Vodafone has added a new stripe of annoyance through a very defective telephone help-line service. Usually Vodafone X subscribers dial *5888 to access the service. This time, however, every time I dialled that number, it would welcome me to the Vodafone service and promptly cut off. When I turned to the toll free 100 number, the recorded prompt was even more defective. Throughout September 1st and 2nd, the recorded message would skip mobile service, accessed from 1 on the keypad. Subsequently, the numbers mentioned did not co-ordinate with the steps I had to follow in order to reactivate my account. The nauseous part is that twice uncouth agencies on the helpline hung up on me when I tried to express my frustration at the poor service I was receiving. The second one occurred on September 2, 2016, at 2.51pm. I was dumbfounded on both occasions. And that was not the first time lopsided agencies from Vodafone had hung up on me.
What is most unfair is that each time I dialled, I was forced to listen to the strangulated voice informing me that I might experience delay, assuring me that my call was important to them. Considering the horrific nature of the service, that information is nothing but cacophony. From September 1st to 3rd, I had to suffer the hypocrisy, the delays, systemic errors because I needed the service, all and I didn’t even have the luxury of complaining.

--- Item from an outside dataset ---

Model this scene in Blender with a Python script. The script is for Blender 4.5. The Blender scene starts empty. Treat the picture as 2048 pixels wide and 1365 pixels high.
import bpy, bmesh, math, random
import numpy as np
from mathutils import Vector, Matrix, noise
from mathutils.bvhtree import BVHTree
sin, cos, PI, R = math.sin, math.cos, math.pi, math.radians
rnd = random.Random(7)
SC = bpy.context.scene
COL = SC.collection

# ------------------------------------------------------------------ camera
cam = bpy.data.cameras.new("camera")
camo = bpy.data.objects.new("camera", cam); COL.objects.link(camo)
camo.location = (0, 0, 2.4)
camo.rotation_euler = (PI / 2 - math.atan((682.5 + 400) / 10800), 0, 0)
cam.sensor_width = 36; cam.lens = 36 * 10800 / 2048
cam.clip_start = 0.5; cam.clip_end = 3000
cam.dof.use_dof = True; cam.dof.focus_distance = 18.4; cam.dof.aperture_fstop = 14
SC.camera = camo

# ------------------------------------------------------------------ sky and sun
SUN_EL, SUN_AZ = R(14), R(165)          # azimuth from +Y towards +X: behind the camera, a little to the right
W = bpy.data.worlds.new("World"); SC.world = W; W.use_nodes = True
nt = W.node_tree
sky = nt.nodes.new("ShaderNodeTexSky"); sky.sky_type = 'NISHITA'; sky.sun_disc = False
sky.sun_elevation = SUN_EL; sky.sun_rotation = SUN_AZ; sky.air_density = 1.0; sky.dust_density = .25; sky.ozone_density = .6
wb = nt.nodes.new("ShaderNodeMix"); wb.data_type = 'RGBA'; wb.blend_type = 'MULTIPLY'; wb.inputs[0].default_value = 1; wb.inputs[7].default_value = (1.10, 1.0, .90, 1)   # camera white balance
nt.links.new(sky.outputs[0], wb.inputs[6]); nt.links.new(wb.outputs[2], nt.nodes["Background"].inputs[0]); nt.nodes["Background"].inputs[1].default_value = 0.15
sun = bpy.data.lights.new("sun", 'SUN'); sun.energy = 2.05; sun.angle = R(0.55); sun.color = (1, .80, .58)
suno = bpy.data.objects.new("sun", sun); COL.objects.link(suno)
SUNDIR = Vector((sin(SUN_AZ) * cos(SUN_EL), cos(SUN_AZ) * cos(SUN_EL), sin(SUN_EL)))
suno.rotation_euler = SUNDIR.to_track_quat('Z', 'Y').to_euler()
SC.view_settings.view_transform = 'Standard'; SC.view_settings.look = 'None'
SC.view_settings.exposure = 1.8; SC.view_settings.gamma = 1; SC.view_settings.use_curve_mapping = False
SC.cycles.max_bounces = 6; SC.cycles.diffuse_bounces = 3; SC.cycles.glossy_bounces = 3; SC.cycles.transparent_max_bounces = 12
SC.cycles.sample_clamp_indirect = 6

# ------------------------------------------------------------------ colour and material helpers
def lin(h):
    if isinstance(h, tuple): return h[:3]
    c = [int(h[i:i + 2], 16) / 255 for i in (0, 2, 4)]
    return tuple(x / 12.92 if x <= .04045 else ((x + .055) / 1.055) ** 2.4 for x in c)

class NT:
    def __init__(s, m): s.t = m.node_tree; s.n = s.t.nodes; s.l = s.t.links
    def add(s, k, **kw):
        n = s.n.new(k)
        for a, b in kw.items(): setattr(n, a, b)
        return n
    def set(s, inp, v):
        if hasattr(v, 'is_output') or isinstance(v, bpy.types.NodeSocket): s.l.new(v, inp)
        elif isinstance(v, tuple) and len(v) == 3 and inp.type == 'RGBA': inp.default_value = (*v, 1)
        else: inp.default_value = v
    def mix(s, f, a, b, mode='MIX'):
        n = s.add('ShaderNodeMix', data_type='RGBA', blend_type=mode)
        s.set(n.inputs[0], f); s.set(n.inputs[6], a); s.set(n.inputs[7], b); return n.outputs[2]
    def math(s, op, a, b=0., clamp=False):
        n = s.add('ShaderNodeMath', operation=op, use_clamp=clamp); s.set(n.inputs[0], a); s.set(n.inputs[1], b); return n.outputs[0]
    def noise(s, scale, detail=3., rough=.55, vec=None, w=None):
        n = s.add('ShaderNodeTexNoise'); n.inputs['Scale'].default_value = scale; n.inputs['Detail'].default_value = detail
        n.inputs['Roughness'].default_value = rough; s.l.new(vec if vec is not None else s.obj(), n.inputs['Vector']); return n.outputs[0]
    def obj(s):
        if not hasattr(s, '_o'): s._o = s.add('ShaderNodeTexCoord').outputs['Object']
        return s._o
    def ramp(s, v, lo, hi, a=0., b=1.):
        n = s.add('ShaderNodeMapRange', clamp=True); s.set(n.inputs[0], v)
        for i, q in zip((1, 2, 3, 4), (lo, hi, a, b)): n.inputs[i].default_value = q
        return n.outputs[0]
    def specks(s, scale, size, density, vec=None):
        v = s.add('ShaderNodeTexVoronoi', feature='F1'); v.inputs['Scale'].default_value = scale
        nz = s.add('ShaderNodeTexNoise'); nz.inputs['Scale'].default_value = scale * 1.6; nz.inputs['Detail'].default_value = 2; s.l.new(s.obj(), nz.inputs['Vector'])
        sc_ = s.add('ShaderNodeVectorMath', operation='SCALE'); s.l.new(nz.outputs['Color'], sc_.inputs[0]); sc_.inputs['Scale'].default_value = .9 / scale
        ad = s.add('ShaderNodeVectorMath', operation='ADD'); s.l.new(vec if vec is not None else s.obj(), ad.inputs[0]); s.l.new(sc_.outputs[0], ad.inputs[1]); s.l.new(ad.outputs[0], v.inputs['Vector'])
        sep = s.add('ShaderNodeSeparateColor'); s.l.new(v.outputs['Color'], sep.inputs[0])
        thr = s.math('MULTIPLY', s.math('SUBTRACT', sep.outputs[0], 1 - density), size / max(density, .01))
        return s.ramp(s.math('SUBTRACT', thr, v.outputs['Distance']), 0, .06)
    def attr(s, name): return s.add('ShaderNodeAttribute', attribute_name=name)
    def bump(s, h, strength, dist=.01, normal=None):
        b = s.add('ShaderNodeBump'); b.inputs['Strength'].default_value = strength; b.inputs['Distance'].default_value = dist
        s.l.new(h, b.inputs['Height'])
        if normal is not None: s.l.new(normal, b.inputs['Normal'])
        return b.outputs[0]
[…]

At 9.45pm on September 2nd, an agent picked my call, but he told me that he was on broadband helpline. He directed me to dial 100 and select 1 for mobile services. I responded that I had been doing that since the previous evening, but their system was not allowing me full access. I was hoping that he would link me with the mobile service, but he repeated that I had reached the wrong service, so I should try again. I thanked him and we both hung up. I am still wondering whether he is just a lazy employee or one that has not been trained by Vodafone. Elsewhere, I would have been transferred to the section.
 At 9.15am on September 3rd, I tried again. My perseverance was rewarded, because there was no skipping and one Rachel answered my call. When I summarised my dilemma, she readily reactivated the account for me. You are my Heroine, Rachel! It had taken me almost three days to reactivate an account, way to go Vodafone.
When Vodafone wants to steal my money, it operates an automatic system. However, when I stand to benefit, the monthly bundle I have subscribed to does not activate automatically.  If that is not corporate broad daylight robbery, I don’t know what else is.
Vodafone will dare not offer such lousy services in the UK or Europe, but in Ghana, it trumpets shoddy services. My voice does not go far; the National Communication’s Authority is not even aware of my existence. The Minister of Information simply talks politics. There are structures in place, but they do not work for the tax payer. Again, I howl: Who speaks for the Ordinary Ghanaian?